Unter "Löschen" wird eine Maßnahme mit der Wirkung verstanden, dass der Auftraggeber nicht mehr über die Daten verfügt. Demgegenüber bezeichnet eine "logische Löschung" eine Maßnahme, mit der erreicht wird, dass Daten innerhalb der EDV-Anlage nicht mehr zur Verfügung stehen, unkenntlich gemacht werden sowie durch das Betriebssystem als nicht mehr vorhanden interpretiert werden. Sofern ein "Löschen" erforderlich ist, reicht ein bloß "logisches Löschen" nicht aus, bestünde doch andernfalls kein fassbarer Unterschied zur bloßen "Sperre" von Daten. Jahnel verweist diesbezüglich auch auf § 3 Abs 4 Z 5 BDSG, wonach das Löschen das Unkenntlichmachen personenbezogener Daten bezeichnet.
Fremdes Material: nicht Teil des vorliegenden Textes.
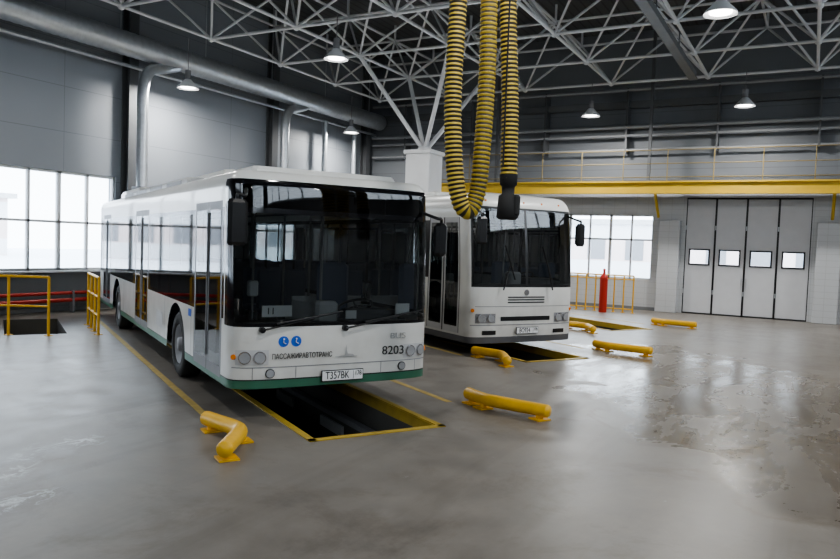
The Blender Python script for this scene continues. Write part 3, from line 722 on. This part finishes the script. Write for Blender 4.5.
# ------------------------------------------------------------------ lamps
LAMPW=M('lamp_reflector',(.80,.81,.82),.35,.1)
m,nt=nodes('lamp_glow'); out=N(nt,'ShaderNodeOutputMaterial'); em=N(nt,'ShaderNodeEmission'); em.inputs[0].default_value=(1,.98,.95,1); em.inputs[1].default_value=12; nt.links.new(em.outputs[0],out.inputs[0]); GLOW=m
lamps=[(-1.73,14.5,6.5),(-10.5,14.7,6.5),(-15.7,14.9,6.2),(-15.7,23.1,6.2),(-6.7,23.9,6.5),(-2.0,23.6,6.5),(-10.5,5.5,6.5),(-1.8,5.5,6.5),(5.5,14.5,6.5),(5.5,5.5,6.5),(5.5,23.6,6.5),(-10.5,-3.5,6.5),(-1.8,-3.5,6.5),(5.5,-3.5,6.5)]
for i,(x,y,z) in enumerate(lamps):
    E=empty('high_bay_lamp',(x,y,z)); mb=MB()
    mb.revolve((0,0,0),(0,0,1),[(0,.3),(.04,.29),(.16,.17),(.24,.1),(.25,.09)],LAMPW,24)
    mb.revolve((0,0,.01),(0,0,1),[(0,.295),(.15,.16),(.2,.0)],LAMPW,24)
    mb.cyl((0,0,.25),(0,0,.5),.08,GREY,n=14); mb.cyl((0,0,.5),(0,0,7.6-z),.012,GREY,n=6)
    mb.revolve((0,0,.02),(0,0,1),[(0,0),(0,.2),(.04,.2)],GLOW,20)
    mb.obj('lamp_housing',E)
    l=bpy.data.lights.new('lamp_light','AREA'); l.shape='DISK'; l.size=.4; l.energy=70 if y<0 else (140 if y<10 else 240); l.color=(1,.985,.96)
    lo=bpy.data.objects.new('lamp_light',l); bpy.context.scene.collection.objects.link(lo); lo.location=(0,0,-.01); lo.parent=E
# ------------------------------------------------------------------ exterior
BR=line_mat('rendered_facade',(.66,.56,.53),2,3.0,1.3,(.70,.70,.71),.8,var=.1)
mb=MB(); mb.bb(-68,-58,-20,36,-1,4.6,BR); mb.bb(-68.5,-57.5,-20.5,36.5,4.6,5.0,LGREY)
for y in range(-18,35,3): mb.bb(-58.05,-57.95,y,y+1.4,1.4,3.0,GREY)
mb.obj('neighbouring_building')
mb=MB(); mb.bb(-24,14,58,66,-1,4.2,BR); mb.bb(-24.3,14.3,57.8,66,4.2,4.6,LGREY)
for x in range(-22,13,3): mb.bb(x,x+1.4,57.95,58.05,1.4,3.0,GREY)
mb.obj('neighbouring_building')
SNOW=M('snowy_ground',(.8,.82,.85),.9)
mb=MB()
for a in((-80,XL-.3,-60,90),(XR+.3,60,-60,90),(XL-.3,XR+.3,YF+.3,90),(XL-.3,XR+.3,-60,YB-.3)): mb.bb(a[0],a[1],a[2],a[3],-.25,-.05,SNOW)
mb.obj('ground')
w=bpy.data.worlds.new('World'); bpy.context.scene.world=w; w.use_nodes=True; nt=w.node_tree; nt.nodes.clear()
out=N(nt,'ShaderNodeOutputWorld'); bg=N(nt,'ShaderNodeBackground'); tc=N(nt,'ShaderNodeTexCoord'); sx=N(nt,'ShaderNodeSeparateXYZ')
nt.links.new(tc.outputs['Generated'],sx.inputs[0]); rp=N(nt,'ShaderNodeValToRGB'); e=rp.color_ramp.elements
e[0].position=0; e[0].color=(.86,.90,.95,1); e[1].position=.8; e[1].color=(.73,.82,.93,1)
nt.links.new(sx.outputs[2],rp.inputs[0]); nt.links.new(rp.outputs[0],bg.inputs[0]); bg.inputs[1].default_value=9.0; nt.links.new(bg.outputs[0],out.inputs[0])
def portal(name,loc,rot,sx_,sy_):
    l=bpy.data.lights.new(name,'AREA'); l.shape='RECTANGLE'; l.size=sx_; l.size_y=sy_; l.cycles.is_portal=True
    o=bpy.data.objects.new(name,l); bpy.context.scene.collection.objects.link(o); o.location=loc; o.rotation_euler=rot
for h in lw_holes: portal('daylight_portal',(XL-.2,(h[0]+h[1])/2,(h[2]+h[3])/2),(0,-math.pi/2,0),h[3]-h[2],h[1]-h[0])
for h in rw_added_holes: portal('daylight_portal',(XR+.2,(h[0]+h[1])/2,(h[2]+h[3])/2),(0,math.pi/2,0),h[3]-h[2],h[1]-h[0])
portal('daylight_portal',(-10.3,YF+.2,2.24),(-math.pi/2,0,0),10.6,2.3)
for h in bw_added_holes: portal('daylight_portal',((h[0]+h[1])/2,YB-.2,(h[2]+h[3])/2),(math.pi/2,0,0),h[1]-h[0],h[3]-h[2])
try: bpy.context.scene.view_settings.look='AgX - Medium High Contrast'
except Exception as ex: print(ex)
# ------------------------------------------------------------------ camera
f,hc,pi,ro=722.4,2.052,-0.0484,0.0362
fwv=Vector((0,math.cos(pi),math.sin(pi))); up=Vector((0,-math.sin(pi),math.cos(pi))); rt_=Vector((1,0,0))
r2=rt_*math.cos(ro)+up*math.sin(ro); u2=-rt_*math.sin(ro)+up*math.cos(ro)
def HV(v): a=H(v.x,v.y); return Vector((a[0],a[1],v.z))
R3=Matrix((HV(r2),HV(u2),-HV(fwv))).transposed()
cam=bpy.data.cameras.new('camera'); co=bpy.data.objects.new('camera',cam); bpy.context.scene.collection.objects.link(co)
co.matrix_world=Matrix.Translation((0,0,hc))@R3.to_4x4(); cam.sensor_width=36; cam.lens=f/840*36; cam.clip_end=300
bpy.context.scene.camera=co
Unter Unkenntlichmachen werde jede Handlung verstanden, die irreversibel bewirke, dass eine Information nicht länger aus gespeicherten Daten gewonnen werden kann. Um das Löschungsgebot zu erfüllen, genügt es daher nicht, die Datenorganisation so zu verändern, dass ein "gezielter Zugriff" auf die betreffenden Daten ausgeschlossen ist. Dies entspricht auch der herrschenden Auffassung zum deutschen Recht.

Dazu kommt, dass nach den Tatsachenfeststellungen der Vorinstanzen die klagsgegenständlichen Daten zwar nicht mehr online erhältlich sind, aber nach wie vor einem "bestimmten Kreis" vollinhaltlich zugänglich sind. Lediglich bei externen Anfragen wird - wahrheitswidrig - mitgeteilt, dass über den Kläger keine Daten vorhanden seien. Eine derartige Maßnahme entspricht allenfalls einer - noch dazu bloß teilweisen - "Sperrung", jedenfalls aber nicht den Kriterien des "logischen Löschens".